There is a big tree called the baobab that grows in parts of Africa and Australia and can live to more than 1,000 years. Deciduous, it blossoms three months a year. The other nine months, it shows its bear branches, which for many resemble roots; it is also known as the upside tree, as if it is put on the ground with its roots up. On its thick trunk (the biggest I have seen has a diameter of some 6 meters) it conserves water. What has really fascinated me about this tree is that normal ways of counting age (amount of wood circles in trunk section as the tree grows) do not work. The reason is that on long periods of drought the tree actually shrinks as less available water needs less space to be conserved, waiting for better times to grow. Steven Ellison  comments: The Ponderosa pine grows in arid regions at lower elevations than other trees.  At about age 20, the bark thickens and becomes resistant to fire.  Lightning strikes start fires that burn away grass, competing trees, and harmful insects, in the process quickly decomposing their nutrients into usable form.  The Ponderosa cone is serotinous, meaning the seed is only released in the heat of a fire.

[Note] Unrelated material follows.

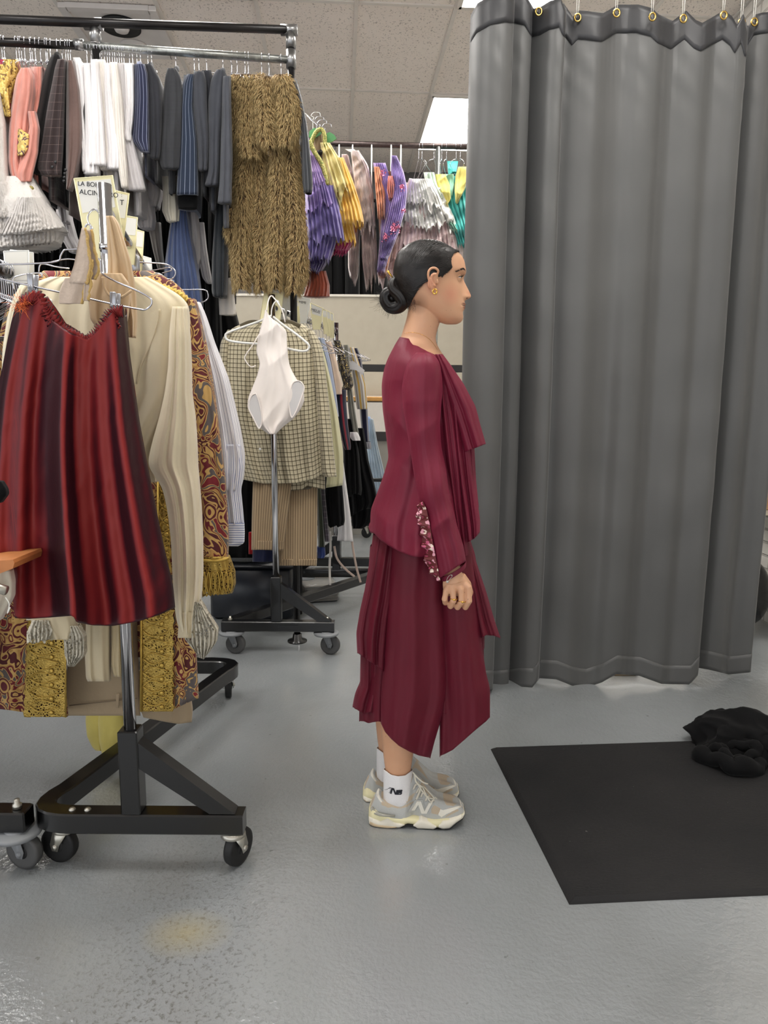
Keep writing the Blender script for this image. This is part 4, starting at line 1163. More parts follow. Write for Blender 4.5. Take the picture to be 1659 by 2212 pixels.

Only when too much time elapses between fires, as in the last century when people have intervened to put out forest fires, are the mature trees at risk.  Then shade tolerant trees grow between the Ponderosa pines, young Ponderosas crowd the forest, and the fuel level increases to the point that, when a fire does occur, the flames spread into the crowns of the mature pines/

Musing on ponderosa pines has me thinking that lessons from the progression of vegetation over time might be applicable to ever-changing cycles in the market.  Starting with a clear cut, a natural disaster, or an abandoned farm, ragged weeds appear first.  If a seedling of a climax species happens to be present, it is likely to be choked out by the weeds.  However, the weeds give way to other species over time.  There may be several dominant species over hundreds of years before conditions become right for the climax vegetation to flourish. For example, aspen trees along western rivers are a transition species. Eventually, they are displaced by cottonwoods.  However, the aspens always appear first.